* **Instructions to follow**:
Give back exactly the lines from the start of the listing to the line containing "import numpy as np", inclusive, and nothing beyond them.

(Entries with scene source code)

______________________________

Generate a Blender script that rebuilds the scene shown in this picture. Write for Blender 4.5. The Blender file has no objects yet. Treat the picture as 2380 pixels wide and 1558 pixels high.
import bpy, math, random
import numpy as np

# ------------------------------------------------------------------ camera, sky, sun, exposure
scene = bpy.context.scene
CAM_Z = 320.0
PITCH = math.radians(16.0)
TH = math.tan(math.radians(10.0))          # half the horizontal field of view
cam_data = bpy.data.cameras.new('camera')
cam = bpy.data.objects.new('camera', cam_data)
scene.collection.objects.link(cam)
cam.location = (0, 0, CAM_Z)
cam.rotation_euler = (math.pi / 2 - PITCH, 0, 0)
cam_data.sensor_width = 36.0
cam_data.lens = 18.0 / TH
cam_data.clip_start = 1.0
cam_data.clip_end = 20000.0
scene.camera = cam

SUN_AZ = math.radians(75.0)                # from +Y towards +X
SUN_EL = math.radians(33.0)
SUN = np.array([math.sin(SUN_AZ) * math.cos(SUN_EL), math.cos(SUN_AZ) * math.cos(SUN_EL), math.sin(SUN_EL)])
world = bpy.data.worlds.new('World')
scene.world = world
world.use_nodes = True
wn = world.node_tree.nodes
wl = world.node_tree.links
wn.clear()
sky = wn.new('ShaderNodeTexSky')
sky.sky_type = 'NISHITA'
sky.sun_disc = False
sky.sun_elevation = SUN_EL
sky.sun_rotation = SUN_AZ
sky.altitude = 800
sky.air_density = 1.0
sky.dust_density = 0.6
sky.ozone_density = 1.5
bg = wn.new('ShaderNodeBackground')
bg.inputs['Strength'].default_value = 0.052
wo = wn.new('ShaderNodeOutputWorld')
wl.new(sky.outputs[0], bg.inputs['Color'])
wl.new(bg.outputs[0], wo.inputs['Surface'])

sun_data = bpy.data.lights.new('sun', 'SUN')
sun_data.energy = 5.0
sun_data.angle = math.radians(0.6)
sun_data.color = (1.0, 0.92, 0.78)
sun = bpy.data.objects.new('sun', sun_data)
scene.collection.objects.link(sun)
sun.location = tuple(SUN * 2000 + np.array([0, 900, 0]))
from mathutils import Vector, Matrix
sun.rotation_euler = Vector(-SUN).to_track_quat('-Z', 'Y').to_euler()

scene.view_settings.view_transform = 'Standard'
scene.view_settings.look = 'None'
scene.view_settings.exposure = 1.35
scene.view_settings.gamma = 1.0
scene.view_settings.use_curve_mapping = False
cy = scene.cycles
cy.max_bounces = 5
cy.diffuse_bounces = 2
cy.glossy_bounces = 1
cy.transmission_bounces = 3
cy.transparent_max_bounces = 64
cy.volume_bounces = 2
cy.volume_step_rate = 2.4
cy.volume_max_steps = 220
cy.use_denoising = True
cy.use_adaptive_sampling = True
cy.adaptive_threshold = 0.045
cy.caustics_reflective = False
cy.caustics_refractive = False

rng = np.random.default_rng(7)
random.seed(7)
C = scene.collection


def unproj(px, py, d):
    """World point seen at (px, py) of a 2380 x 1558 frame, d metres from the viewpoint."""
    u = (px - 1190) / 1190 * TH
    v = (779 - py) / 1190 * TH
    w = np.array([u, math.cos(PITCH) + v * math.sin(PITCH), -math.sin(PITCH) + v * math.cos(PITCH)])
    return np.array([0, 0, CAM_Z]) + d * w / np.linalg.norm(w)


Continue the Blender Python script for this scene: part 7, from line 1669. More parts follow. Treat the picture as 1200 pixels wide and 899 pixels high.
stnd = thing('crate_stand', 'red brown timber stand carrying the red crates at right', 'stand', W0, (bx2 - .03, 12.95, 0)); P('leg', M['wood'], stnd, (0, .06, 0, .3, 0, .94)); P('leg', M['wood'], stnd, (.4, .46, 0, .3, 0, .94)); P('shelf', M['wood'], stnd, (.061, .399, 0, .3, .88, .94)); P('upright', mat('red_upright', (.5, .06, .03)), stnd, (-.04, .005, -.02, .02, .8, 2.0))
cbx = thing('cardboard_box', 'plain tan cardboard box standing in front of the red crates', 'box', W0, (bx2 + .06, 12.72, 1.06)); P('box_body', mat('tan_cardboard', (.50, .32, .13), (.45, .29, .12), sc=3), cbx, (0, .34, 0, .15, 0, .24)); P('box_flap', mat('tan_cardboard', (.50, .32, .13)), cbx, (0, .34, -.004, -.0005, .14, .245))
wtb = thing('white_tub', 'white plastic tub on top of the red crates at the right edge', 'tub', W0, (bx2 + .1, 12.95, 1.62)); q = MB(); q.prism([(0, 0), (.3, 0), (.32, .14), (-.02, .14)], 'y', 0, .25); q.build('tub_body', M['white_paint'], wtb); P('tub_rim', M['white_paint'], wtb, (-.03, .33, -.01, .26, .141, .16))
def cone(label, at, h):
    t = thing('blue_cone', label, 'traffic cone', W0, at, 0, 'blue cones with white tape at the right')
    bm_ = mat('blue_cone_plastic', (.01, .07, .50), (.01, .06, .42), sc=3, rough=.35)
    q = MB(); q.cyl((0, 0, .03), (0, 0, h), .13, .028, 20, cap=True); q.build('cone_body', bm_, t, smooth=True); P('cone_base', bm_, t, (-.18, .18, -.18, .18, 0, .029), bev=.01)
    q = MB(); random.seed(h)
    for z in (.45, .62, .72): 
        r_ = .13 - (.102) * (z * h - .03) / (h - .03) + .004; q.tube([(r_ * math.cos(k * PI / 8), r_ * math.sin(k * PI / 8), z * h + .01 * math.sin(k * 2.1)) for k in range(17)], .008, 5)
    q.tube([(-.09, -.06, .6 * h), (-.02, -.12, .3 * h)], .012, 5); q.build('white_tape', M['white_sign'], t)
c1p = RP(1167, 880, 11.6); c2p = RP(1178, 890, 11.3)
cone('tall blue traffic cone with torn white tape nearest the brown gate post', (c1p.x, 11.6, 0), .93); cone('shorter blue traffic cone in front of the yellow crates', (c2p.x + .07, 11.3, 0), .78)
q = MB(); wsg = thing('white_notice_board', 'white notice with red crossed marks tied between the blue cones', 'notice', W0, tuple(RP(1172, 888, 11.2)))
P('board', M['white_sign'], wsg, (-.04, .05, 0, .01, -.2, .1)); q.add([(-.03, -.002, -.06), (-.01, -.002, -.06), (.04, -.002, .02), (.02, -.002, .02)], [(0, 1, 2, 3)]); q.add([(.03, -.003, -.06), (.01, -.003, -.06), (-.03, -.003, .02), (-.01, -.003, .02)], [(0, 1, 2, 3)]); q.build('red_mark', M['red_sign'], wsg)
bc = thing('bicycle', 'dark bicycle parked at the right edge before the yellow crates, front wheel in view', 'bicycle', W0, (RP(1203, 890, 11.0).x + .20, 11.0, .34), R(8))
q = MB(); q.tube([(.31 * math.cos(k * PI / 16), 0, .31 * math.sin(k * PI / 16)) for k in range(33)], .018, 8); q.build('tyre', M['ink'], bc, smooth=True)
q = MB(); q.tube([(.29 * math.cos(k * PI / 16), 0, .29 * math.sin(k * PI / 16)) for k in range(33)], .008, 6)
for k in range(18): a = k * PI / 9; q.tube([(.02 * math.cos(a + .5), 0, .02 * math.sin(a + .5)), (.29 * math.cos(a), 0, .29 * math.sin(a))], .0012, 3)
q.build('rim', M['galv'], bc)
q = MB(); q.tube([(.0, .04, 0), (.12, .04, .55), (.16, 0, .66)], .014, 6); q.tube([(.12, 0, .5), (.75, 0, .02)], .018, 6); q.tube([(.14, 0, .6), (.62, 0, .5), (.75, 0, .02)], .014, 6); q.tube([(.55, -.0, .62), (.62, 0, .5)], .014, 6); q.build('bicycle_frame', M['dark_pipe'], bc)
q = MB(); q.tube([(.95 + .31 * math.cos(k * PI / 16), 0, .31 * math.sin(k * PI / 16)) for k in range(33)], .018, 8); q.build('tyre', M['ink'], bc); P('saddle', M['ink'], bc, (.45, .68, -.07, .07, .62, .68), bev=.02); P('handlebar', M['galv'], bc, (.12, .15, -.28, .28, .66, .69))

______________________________

* **Answer to the exercise**:
Generate a Blender script that rebuilds the scene shown in this picture. Write for Blender 4.5. The Blender file has no objects yet. Treat the picture as 2380 pixels wide and 1558 pixels high.
import bpy, math, random
import numpy as np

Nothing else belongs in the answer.